Sure, all fans feel maligned when the referee's whistle doesn't toot their way. But the toot just seems to be a little bit more shrill when it's against the Warriors. And the club feels it too.

Having had their backs to the wall for much of the 2010 season, Warriors coach Ivan Cleary said earlier this season that the lack of penalties awarded to his side in the second half of tight matches hurt the most.

"A penalty when you are doing it tough is just gold and again at the weekend we couldn't get one - I find that a bit hard," Cleary said.

But the coach sees no conspiracy, just a subconscious favouring of more prominent clubs. "My theory on that is that it's just easier for referees," Cleary said. "We are the only team that is not an Australian team. The media machine is bigger over there."

So, the solution seems to be that the press on this side of the Ditch needs to whinge more about it.

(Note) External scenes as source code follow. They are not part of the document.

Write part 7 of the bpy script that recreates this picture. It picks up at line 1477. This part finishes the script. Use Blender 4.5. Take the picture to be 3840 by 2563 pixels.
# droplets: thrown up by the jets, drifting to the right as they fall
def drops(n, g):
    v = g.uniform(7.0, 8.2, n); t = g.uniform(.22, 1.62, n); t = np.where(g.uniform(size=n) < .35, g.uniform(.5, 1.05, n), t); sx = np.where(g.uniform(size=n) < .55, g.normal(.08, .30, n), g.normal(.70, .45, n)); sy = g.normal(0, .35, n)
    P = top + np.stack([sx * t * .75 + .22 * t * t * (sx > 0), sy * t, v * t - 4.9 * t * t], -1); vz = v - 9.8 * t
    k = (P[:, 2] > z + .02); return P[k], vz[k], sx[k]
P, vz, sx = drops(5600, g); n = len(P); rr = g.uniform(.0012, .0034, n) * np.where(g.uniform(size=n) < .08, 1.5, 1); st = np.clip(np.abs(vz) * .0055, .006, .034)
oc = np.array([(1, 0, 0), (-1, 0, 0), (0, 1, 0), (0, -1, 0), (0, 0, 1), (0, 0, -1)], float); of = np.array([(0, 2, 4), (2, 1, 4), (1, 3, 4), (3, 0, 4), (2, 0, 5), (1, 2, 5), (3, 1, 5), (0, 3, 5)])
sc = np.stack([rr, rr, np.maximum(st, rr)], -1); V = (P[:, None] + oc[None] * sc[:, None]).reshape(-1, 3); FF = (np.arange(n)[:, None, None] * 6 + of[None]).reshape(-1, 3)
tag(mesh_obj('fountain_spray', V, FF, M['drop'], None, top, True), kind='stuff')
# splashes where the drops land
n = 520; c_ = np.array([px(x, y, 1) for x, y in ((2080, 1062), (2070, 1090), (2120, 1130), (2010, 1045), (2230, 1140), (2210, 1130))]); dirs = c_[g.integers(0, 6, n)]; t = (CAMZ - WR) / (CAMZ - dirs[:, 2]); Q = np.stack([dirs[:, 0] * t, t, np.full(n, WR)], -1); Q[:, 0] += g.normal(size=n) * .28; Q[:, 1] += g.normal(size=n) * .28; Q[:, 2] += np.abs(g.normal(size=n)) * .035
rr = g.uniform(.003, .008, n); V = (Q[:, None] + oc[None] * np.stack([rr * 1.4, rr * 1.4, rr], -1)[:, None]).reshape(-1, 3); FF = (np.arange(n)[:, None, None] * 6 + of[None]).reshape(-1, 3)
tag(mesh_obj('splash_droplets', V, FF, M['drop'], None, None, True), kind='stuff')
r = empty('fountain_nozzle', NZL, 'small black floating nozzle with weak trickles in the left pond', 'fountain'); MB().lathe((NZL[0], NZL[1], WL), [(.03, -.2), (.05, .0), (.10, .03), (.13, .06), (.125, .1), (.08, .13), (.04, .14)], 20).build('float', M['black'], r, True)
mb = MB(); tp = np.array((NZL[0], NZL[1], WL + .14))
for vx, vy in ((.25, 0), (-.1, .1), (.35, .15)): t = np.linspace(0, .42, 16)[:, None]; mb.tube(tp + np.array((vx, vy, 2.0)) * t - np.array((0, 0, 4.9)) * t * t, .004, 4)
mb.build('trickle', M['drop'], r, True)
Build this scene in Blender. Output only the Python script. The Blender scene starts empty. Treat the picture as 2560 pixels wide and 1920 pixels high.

We'll take it from here, Ivan ...

9 Kiwi suspensions

Ruben Wiki's career record for international league matches - 55 tests played, with one or two of the Aussie bruises only just fading - would have been even greater were it not for the cunning of the NRL's judiciary.

Wiki was the hardest hit of Kiwis in the NRL, finding the judiciary particularly venomous in the weeks before transtasman test matches.

And Steve Matai is clearly innocent of the high-tackle charge from last weekend that has ruled him out for the duration of the Four Nations tourna ... nah, we're only kidding.

10 'A bunch of scrubbers'

When Norma Plummer became coach of the Australian netball team, she immediately slandered New Zealand's gorgeous female population. "They're just a bunch of scrubbers," Plummer declared of our virtuous and beautiful Silver Ferns.

This from the nation that gave the world Lara Bingle, Clare Werbeloff and Charmyne Palavi (not to be confused with pavlova, the wholesome pud that represents all that's good about Aotearoa).

Plummer claims Scrubbergate was all a bit of a mix-up. "It was totally off the record and the next thing it was front page. You learn never to trust the media," she told, er, a journalist. "I had done an interview with a reporter in Canberra. He shut his book and we had finished and I was seeing him out the door. He said, 'Thanks and good luck' or something like that. I said, 'Oh yeah, they're just a bunch of scrubbers'.

"The fact is it meant you were always playing the bottom team.

"My daughter rang me up and she said, 'Oh Mum, why did you say that'? I said, 'What's wrong with that? It's just saying you're playing the bottom team'.

"She did say it means something different these days."